With WiFi you will never get real world speeds (or throughput) near to the advertised speeds of the device. When you read on the box "up to 150Mbps" this is not talking about throughput, but rather connection speed.
The connection speed is how fast the data can be transmitted and received between two devices, however there are a number of factors that separate this speed from what normal users would consider their throughput. Ultimately, if you get throughput that is 30-40% of the best connection speed, you are doing really well, but I would expect in most cases that this would be lower.
Leave it at that if you want, but if you are interested, here are a few of the reasons throughput will never match connection speed (there are others, but this can be a very involved conversation).
First, WiFi utilizes a shared medium. Since they work by sending a radio signal into the air, only one device on the same frequency in the same area can talk at any given point in time or they will interfere with each other.
While not a perfect example, think of this as driving in your car on a long trip and listening to FM radio. If you get to a point where you pick up signal from two radio stations using the same frequency, they start to interfere with each other. This may create static, the sound cutting out, etc.
Since most network traffic is a two way communication, even with only two devices in an area (router/accesspoint and one station), this will have a impact on throughput. 802.11 devices are programmed to share the RF, so more devices means the impact is greater. This can include other nearby WiFi networks as well.
Second, you will typically not get the highest connection speed at all times. As you move further from the router/access point and the signal strength decreases, the connection speed will reduce. Even if you disable the older 802.11 technologies, the lowest connection speed for 802.11n is 6.5Mbps.
Third, there is "management" overhead for wireless. An example is the probe and beacon frames which make it possible for your device to "see" what wireless networks are available. The list also includes 802.11 associations, authentications, acknowledgements, protection mechanisms, and so on.

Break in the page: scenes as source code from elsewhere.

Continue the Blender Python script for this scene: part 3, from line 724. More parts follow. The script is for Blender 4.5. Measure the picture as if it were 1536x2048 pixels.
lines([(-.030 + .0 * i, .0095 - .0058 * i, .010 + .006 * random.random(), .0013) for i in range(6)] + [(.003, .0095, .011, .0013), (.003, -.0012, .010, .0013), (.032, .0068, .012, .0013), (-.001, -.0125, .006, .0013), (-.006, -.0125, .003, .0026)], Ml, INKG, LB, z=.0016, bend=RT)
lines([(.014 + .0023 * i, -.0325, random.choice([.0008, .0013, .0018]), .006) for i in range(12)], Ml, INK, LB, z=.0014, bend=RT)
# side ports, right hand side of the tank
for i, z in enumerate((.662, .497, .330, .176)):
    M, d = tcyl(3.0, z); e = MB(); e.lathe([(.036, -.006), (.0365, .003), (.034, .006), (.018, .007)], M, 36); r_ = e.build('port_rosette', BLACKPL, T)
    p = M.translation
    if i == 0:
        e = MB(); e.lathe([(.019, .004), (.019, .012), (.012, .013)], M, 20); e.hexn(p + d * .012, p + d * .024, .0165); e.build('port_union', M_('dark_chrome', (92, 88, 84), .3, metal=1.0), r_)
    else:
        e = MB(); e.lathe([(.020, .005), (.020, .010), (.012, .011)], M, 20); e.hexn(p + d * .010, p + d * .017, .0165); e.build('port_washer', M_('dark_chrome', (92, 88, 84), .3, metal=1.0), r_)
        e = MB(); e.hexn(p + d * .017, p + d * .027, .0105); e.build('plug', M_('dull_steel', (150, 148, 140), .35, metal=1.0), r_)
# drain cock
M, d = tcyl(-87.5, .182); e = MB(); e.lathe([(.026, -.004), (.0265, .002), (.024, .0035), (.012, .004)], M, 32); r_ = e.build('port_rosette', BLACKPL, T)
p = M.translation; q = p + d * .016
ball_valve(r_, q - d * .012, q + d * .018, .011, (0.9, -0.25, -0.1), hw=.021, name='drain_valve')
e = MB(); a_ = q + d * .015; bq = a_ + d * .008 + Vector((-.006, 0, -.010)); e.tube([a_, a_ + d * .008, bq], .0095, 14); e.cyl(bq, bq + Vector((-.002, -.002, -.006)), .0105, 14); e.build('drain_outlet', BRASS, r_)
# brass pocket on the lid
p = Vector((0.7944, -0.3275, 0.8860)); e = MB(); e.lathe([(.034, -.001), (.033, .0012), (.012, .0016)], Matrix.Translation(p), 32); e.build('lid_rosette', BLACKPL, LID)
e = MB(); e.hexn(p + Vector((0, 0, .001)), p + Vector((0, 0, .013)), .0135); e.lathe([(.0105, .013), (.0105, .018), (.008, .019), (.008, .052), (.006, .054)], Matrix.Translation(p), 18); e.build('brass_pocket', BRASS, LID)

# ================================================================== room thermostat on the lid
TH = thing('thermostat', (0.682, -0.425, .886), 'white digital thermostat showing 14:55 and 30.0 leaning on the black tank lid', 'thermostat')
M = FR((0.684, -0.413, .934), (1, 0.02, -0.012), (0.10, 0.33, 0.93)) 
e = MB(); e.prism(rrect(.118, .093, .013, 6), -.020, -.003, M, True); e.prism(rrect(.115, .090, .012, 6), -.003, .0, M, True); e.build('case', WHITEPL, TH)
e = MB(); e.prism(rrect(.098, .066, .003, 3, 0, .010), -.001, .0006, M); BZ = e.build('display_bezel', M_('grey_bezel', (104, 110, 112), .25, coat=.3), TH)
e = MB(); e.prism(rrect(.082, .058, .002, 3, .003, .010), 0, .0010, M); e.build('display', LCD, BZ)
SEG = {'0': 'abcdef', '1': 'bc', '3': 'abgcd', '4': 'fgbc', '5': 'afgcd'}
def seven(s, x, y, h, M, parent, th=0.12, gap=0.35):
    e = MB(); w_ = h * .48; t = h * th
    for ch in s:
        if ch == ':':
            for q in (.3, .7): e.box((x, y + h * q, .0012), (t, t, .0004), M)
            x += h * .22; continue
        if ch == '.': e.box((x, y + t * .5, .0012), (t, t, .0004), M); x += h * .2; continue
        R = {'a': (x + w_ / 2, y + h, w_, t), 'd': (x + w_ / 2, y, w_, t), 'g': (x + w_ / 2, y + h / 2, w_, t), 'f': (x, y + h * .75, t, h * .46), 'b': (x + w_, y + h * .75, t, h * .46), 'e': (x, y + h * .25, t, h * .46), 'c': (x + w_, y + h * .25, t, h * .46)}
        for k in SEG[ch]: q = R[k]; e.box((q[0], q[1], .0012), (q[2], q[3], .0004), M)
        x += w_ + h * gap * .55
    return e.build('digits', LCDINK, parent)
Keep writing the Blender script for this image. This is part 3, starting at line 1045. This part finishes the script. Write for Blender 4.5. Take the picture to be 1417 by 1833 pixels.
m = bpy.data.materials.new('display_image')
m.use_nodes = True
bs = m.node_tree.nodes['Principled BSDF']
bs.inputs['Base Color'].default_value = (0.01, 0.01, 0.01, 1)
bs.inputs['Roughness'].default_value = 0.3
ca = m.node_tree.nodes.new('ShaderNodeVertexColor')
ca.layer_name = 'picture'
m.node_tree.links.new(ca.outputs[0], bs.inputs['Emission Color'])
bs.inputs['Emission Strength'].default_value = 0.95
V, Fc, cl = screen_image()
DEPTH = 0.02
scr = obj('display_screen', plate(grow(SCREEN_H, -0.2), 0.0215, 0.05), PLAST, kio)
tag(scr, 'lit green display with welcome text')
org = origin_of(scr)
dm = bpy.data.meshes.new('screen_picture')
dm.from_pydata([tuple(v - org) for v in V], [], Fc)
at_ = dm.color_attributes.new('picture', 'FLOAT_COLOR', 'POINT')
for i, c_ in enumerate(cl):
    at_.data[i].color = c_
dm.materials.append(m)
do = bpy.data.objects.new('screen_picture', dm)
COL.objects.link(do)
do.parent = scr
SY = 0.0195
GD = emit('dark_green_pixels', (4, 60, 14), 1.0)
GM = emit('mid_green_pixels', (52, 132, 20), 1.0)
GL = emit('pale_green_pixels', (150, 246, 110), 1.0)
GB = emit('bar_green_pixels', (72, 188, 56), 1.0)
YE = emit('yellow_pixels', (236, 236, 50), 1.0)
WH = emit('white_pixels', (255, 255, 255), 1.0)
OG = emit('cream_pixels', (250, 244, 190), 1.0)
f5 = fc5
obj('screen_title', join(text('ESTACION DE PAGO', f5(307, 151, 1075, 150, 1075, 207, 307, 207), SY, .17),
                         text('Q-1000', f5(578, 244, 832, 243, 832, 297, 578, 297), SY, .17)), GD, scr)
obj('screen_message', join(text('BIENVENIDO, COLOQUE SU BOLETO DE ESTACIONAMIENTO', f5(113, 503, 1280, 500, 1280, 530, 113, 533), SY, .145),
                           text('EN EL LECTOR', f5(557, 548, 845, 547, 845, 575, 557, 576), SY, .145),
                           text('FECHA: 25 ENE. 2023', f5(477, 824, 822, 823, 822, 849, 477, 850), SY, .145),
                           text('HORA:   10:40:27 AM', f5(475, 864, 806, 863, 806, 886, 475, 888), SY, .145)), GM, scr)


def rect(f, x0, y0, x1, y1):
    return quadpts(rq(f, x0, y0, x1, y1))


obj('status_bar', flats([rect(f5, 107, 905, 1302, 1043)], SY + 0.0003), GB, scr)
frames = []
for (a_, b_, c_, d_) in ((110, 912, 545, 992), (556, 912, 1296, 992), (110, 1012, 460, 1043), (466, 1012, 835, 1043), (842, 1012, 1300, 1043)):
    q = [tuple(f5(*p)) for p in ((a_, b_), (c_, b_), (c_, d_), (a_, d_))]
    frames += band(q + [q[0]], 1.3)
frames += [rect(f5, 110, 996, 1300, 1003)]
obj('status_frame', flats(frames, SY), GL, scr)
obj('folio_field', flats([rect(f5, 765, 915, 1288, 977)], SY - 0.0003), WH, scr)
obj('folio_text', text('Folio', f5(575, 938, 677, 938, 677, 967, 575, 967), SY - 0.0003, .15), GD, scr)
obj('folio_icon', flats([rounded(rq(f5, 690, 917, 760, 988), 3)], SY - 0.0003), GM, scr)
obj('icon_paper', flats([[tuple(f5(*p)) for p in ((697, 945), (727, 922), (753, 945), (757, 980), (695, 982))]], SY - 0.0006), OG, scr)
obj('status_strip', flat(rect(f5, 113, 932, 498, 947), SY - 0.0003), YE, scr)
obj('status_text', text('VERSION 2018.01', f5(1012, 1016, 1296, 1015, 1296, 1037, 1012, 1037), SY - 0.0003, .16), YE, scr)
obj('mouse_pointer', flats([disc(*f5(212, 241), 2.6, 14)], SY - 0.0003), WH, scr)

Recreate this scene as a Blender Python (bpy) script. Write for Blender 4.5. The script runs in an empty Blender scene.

While typically these won't make up a lot of traffic, one study sponsored by Ofcom (Great Britain's equivalent to the US's FCC), showed that in some urban areas the majority of traffic in the air was made up of management traffic. A bit technical, but if you are interested, you can find it here: http://stakeholders.ofcom.org.uk/binaries/research/technology-research/wfiutilisation.pdf
Don't read too much into this study, as there are a number of factors one needs to consider outside of the data they capture. For instance, capturing traffic from one access point in a faraday cage with no client devices would result in 100% of the traffic being management.
I can go on, but hopefully that illustrates some of the factors to consider.